((

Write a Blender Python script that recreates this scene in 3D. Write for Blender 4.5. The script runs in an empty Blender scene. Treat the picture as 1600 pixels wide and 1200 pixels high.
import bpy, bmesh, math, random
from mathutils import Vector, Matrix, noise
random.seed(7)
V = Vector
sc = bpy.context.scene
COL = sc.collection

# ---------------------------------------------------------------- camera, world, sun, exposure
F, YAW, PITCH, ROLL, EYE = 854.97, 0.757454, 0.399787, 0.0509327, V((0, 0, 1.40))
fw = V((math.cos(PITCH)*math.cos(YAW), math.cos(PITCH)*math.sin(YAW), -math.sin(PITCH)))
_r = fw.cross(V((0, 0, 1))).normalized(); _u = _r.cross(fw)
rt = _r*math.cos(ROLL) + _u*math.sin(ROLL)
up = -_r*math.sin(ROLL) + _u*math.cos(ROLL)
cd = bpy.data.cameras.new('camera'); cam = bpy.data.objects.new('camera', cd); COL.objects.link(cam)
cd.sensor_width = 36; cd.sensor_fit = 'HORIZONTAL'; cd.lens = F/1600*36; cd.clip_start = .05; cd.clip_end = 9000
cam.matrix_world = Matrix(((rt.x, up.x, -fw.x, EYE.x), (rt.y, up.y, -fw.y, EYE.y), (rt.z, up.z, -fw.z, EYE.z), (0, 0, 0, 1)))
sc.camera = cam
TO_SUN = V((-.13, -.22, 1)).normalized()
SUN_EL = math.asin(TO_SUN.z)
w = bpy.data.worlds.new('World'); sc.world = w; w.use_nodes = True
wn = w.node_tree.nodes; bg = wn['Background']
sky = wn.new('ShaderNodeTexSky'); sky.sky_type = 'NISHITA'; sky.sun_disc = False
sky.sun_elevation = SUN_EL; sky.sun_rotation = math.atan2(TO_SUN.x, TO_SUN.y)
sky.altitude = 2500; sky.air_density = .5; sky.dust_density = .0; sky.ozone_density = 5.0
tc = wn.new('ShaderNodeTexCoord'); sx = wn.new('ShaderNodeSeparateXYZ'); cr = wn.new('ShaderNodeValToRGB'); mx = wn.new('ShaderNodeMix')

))

What the task asks =
Word for word, write out the data.

Output =
Write a Blender Python script that recreates this scene in 3D. Write for Blender 4.5. The script runs in an empty Blender scene. Treat the picture as 1600 pixels wide and 1200 pixels high.
import bpy, bmesh, math, random
from mathutils import Vector, Matrix, noise
random.seed(7)
V = Vector
sc = bpy.context.scene
COL = sc.collection

# ---------------------------------------------------------------- camera, world, sun, exposure
F, YAW, PITCH, ROLL, EYE = 854.97, 0.757454, 0.399787, 0.0509327, V((0, 0, 1.40))
fw = V((math.cos(PITCH)*math.cos(YAW), math.cos(PITCH)*math.sin(YAW), -math.sin(PITCH)))
_r = fw.cross(V((0, 0, 1))).normalized(); _u = _r.cross(fw)
rt = _r*math.cos(ROLL) + _u*math.sin(ROLL)
up = -_r*math.sin(ROLL) + _u*math.cos(ROLL)
cd = bpy.data.cameras.new('camera'); cam = bpy.data.objects.new('camera', cd); COL.objects.link(cam)
cd.sensor_width = 36; cd.sensor_fit = 'HORIZONTAL'; cd.lens = F/1600*36; cd.clip_start = .05; cd.clip_end = 9000
cam.matrix_world = Matrix(((rt.x, up.x, -fw.x, EYE.x), (rt.y, up.y, -fw.y, EYE.y), (rt.z, up.z, -fw.z, EYE.z), (0, 0, 0, 1)))
sc.camera = cam
TO_SUN = V((-.13, -.22, 1)).normalized()
SUN_EL = math.asin(TO_SUN.z)
w = bpy.data.worlds.new('World'); sc.world = w; w.use_nodes = True
wn = w.node_tree.nodes; bg = wn['Background']
sky = wn.new('ShaderNodeTexSky'); sky.sky_type = 'NISHITA'; sky.sun_disc = False
sky.sun_elevation = SUN_EL; sky.sun_rotation = math.atan2(TO_SUN.x, TO_SUN.y)
sky.altitude = 2500; sky.air_density = .5; sky.dust_density = .0; sky.ozone_density = 5.0
tc = wn.new('ShaderNodeTexCoord'); sx = wn.new('ShaderNodeSeparateXYZ'); cr = wn.new('ShaderNodeValToRGB'); mx = wn.new('ShaderNodeMix')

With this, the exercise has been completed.